• [Records for this exercise]:
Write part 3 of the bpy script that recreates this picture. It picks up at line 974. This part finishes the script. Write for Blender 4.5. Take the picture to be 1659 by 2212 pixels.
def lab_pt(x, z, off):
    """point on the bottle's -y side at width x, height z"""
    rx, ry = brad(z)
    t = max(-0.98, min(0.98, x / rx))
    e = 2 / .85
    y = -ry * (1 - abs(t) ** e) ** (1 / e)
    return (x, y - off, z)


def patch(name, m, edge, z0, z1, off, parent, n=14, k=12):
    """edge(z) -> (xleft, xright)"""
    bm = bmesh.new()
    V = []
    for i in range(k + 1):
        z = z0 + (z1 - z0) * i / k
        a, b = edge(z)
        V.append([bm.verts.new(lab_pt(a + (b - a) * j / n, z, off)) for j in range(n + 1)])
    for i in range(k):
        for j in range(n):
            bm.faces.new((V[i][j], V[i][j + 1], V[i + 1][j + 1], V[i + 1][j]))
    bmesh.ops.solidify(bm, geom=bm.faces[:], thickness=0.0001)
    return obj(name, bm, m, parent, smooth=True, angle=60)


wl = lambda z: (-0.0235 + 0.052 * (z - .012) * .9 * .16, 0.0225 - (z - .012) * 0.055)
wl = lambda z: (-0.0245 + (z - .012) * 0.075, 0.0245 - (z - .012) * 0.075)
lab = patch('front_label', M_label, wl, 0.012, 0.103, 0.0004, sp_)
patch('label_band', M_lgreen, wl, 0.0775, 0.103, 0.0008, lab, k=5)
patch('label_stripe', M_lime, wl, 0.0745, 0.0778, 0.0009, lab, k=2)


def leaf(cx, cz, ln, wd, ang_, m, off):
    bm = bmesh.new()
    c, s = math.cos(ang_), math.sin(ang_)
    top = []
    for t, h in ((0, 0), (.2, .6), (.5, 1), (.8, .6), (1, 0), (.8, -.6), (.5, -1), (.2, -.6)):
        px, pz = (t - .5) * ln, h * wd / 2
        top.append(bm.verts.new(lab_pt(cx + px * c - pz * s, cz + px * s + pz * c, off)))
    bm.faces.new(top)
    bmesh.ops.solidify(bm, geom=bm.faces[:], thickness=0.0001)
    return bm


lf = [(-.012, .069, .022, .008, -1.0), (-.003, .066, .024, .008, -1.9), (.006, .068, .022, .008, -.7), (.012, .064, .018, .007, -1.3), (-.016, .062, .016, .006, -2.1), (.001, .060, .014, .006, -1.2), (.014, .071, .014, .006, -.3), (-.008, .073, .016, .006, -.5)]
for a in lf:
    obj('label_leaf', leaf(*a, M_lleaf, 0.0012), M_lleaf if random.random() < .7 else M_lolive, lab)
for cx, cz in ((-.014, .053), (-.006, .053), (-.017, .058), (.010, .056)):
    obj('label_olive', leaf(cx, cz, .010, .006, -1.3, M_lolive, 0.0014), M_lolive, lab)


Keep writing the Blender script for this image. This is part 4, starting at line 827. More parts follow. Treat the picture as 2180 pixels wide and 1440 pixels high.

• [Directions]:
Copy each line that holds the word "picture".

• [Response to this exercise]:
Write part 3 of the bpy script that recreates this picture. It picks up at line 974. This part finishes the script. Write for Blender 4.5. Take the picture to be 1659 by 2212 pixels.
Keep writing the Blender script for this image. This is part 4, starting at line 827. More parts follow. Treat the picture as 2180 pixels wide and 1440 pixels high.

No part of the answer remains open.